╔══

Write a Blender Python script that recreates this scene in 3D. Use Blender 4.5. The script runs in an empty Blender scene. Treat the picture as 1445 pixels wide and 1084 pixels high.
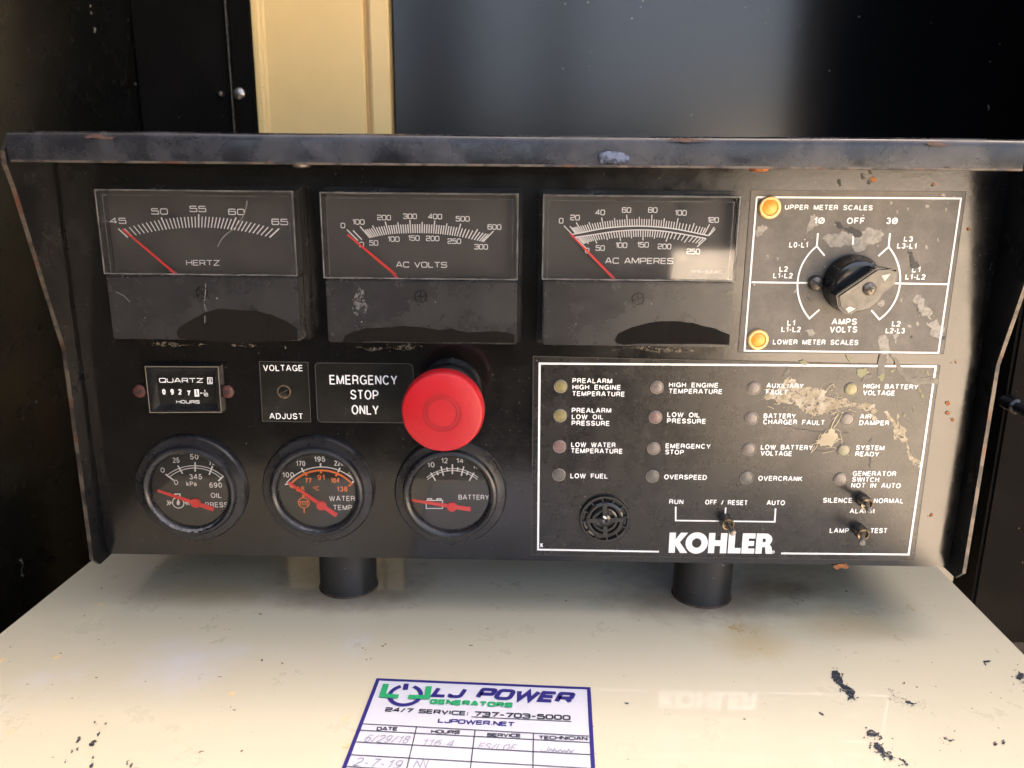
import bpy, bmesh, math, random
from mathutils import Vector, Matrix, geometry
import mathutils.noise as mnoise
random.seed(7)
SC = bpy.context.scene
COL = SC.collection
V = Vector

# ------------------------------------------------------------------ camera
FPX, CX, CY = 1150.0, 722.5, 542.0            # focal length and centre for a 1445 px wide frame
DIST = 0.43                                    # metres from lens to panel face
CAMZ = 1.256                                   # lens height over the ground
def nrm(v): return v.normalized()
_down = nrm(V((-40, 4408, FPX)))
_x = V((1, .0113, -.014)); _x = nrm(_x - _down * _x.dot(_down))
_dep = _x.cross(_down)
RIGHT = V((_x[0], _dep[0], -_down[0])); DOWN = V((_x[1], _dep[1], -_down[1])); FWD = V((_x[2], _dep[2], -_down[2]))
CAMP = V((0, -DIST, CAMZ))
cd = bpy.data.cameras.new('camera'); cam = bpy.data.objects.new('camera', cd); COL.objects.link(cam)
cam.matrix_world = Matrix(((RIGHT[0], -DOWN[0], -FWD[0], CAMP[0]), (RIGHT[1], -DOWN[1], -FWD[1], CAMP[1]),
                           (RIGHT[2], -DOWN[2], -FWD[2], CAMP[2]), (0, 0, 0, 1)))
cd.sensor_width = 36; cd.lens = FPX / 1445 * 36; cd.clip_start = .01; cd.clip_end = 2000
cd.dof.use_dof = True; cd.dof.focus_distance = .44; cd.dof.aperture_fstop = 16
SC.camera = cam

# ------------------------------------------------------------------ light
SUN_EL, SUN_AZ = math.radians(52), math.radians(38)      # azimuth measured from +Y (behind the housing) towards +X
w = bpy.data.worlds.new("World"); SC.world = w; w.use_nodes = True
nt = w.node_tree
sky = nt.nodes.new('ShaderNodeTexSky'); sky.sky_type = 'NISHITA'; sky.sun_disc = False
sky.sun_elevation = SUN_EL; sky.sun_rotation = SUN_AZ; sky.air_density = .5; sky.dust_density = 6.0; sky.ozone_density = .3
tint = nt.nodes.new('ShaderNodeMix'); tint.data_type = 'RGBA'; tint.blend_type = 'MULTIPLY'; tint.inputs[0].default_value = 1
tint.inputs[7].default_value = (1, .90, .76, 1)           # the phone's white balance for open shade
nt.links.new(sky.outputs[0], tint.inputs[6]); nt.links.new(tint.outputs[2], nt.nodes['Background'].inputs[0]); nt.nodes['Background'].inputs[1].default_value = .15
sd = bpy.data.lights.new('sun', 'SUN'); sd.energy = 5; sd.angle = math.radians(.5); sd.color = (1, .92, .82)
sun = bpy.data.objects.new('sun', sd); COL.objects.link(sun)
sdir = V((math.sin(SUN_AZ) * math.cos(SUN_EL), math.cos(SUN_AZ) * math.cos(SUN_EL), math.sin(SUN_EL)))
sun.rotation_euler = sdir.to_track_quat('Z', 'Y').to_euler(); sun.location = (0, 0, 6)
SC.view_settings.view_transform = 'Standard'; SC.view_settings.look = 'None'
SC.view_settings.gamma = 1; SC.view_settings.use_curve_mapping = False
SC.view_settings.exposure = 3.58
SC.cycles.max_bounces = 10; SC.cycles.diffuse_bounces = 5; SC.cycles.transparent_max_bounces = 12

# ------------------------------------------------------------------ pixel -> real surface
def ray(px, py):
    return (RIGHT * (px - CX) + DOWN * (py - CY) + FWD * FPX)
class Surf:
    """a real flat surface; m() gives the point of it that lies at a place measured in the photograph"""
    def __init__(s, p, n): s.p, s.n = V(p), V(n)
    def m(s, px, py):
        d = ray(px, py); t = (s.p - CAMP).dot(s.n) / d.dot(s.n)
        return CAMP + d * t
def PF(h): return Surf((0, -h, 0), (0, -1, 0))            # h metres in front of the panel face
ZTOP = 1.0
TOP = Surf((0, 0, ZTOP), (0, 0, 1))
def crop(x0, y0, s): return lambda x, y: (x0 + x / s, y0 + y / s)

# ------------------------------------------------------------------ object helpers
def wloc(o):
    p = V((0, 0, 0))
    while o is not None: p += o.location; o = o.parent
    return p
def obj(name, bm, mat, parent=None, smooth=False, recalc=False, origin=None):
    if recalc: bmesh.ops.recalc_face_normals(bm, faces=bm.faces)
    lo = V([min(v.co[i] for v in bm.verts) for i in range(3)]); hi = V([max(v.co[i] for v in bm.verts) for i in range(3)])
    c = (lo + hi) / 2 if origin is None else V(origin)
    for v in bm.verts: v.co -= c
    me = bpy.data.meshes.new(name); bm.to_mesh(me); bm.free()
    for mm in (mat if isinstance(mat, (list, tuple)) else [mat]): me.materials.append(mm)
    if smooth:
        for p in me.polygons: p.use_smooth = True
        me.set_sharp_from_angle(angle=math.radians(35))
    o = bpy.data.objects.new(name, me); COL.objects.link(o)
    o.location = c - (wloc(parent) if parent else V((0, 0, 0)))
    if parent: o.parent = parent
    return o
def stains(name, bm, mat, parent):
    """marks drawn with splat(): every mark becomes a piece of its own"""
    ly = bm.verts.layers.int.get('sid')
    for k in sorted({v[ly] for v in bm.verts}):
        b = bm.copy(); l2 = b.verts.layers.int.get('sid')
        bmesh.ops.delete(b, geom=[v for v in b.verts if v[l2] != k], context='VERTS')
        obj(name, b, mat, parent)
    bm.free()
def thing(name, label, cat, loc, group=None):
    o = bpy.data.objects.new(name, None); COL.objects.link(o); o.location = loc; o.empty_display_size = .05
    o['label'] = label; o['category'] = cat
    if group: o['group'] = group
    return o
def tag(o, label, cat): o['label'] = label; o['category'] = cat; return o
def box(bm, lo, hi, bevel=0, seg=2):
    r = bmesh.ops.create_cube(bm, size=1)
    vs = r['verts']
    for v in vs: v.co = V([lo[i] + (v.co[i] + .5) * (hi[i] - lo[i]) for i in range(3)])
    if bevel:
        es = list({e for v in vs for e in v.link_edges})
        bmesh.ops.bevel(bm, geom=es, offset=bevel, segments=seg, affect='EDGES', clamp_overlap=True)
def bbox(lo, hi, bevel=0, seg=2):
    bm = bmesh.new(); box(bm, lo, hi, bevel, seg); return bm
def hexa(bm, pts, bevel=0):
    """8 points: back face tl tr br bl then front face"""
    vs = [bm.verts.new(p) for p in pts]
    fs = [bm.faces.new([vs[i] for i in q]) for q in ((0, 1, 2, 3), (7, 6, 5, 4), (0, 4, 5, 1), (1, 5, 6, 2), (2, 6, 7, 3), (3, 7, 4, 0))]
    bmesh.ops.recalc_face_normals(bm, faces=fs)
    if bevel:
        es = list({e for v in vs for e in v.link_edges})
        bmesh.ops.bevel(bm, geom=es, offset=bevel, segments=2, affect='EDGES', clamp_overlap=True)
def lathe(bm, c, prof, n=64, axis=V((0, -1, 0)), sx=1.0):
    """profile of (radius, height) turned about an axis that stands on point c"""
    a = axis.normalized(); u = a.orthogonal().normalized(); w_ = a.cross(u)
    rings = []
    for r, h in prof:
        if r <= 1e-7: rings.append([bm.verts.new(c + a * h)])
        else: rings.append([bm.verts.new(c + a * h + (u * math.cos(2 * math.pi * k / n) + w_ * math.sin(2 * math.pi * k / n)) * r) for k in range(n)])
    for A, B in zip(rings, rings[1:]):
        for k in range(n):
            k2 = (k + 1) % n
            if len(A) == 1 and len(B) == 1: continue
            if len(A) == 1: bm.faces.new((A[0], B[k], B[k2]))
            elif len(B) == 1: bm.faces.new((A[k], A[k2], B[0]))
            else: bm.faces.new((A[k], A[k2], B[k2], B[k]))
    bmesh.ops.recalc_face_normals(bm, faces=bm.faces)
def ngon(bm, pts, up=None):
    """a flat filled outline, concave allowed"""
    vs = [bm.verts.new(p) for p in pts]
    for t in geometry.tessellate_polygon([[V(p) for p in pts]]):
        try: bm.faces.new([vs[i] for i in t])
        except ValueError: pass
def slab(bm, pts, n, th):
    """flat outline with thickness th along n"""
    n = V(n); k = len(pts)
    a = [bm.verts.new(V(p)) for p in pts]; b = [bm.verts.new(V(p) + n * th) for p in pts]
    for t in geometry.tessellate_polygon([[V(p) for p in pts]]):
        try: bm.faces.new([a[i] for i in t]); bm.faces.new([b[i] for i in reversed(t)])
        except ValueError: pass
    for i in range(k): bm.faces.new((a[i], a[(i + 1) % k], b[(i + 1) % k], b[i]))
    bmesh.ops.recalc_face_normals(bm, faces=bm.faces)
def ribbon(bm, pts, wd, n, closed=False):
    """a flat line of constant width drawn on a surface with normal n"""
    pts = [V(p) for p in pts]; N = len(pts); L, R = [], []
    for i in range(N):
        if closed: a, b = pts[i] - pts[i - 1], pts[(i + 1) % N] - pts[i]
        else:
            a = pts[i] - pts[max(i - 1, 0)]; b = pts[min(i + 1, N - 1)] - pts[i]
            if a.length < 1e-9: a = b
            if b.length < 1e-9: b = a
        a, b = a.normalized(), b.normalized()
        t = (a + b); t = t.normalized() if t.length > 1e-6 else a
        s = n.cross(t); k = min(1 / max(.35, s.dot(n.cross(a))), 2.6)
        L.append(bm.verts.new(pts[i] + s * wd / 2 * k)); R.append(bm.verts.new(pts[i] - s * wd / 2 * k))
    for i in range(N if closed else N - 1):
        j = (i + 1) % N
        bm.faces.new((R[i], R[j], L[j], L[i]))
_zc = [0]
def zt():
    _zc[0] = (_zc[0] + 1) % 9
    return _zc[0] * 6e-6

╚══

Exercise instructions — Write out the lines from the start of the material to the line with "SC.camera = cam", inclusive and exactly. Skip the pictures.

Solved exercise —
Write a Blender Python script that recreates this scene in 3D. Use Blender 4.5. The script runs in an empty Blender scene. Treat the picture as 1445 pixels wide and 1084 pixels high.
import bpy, bmesh, math, random
from mathutils import Vector, Matrix, geometry
import mathutils.noise as mnoise
random.seed(7)
SC = bpy.context.scene
COL = SC.collection
V = Vector

# ------------------------------------------------------------------ camera
FPX, CX, CY = 1150.0, 722.5, 542.0            # focal length and centre for a 1445 px wide frame
DIST = 0.43                                    # metres from lens to panel face
CAMZ = 1.256                                   # lens height over the ground
def nrm(v): return v.normalized()
_down = nrm(V((-40, 4408, FPX)))
_x = V((1, .0113, -.014)); _x = nrm(_x - _down * _x.dot(_down))
_dep = _x.cross(_down)
RIGHT = V((_x[0], _dep[0], -_down[0])); DOWN = V((_x[1], _dep[1], -_down[1])); FWD = V((_x[2], _dep[2], -_down[2]))
CAMP = V((0, -DIST, CAMZ))
cd = bpy.data.cameras.new('camera'); cam = bpy.data.objects.new('camera', cd); COL.objects.link(cam)
cam.matrix_world = Matrix(((RIGHT[0], -DOWN[0], -FWD[0], CAMP[0]), (RIGHT[1], -DOWN[1], -FWD[1], CAMP[1]),
                           (RIGHT[2], -DOWN[2], -FWD[2], CAMP[2]), (0, 0, 0, 1)))
cd.sensor_width = 36; cd.lens = FPX / 1445 * 36; cd.clip_start = .01; cd.clip_end = 2000
cd.dof.use_dof = True; cd.dof.focus_distance = .44; cd.dof.aperture_fstop = 16
SC.camera = cam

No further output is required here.